Aim of the task: List every line below containing "wide".

Supplied data:

----------

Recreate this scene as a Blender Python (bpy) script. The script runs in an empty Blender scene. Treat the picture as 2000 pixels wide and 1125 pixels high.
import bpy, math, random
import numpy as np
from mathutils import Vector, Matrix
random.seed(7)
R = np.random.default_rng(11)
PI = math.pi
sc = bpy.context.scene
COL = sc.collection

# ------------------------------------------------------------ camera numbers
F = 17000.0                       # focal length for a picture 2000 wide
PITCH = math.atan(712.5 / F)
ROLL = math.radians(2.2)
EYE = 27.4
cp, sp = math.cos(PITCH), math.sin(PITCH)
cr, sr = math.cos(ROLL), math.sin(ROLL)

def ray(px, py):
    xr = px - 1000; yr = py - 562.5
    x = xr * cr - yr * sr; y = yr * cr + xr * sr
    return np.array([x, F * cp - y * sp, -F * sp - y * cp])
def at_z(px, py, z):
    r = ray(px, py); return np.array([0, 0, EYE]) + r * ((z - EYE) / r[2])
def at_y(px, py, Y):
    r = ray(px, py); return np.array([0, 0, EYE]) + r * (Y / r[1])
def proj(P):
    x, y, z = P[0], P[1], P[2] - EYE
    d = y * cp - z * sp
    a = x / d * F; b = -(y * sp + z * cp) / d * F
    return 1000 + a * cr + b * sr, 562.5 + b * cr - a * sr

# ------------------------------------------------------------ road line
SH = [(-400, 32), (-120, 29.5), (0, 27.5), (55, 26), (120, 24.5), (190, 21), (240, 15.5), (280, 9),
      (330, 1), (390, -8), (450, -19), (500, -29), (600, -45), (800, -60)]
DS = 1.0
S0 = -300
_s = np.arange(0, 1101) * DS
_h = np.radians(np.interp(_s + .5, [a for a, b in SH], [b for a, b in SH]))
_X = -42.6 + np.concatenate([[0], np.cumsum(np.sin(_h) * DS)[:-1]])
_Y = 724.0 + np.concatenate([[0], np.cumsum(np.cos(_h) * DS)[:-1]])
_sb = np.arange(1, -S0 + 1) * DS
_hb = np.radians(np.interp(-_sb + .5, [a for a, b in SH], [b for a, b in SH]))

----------

Reply to the exercise:
Recreate this scene as a Blender Python (bpy) script. The script runs in an empty Blender scene. Treat the picture as 2000 pixels wide and 1125 pixels high.
F = 17000.0                       # focal length for a picture 2000 wide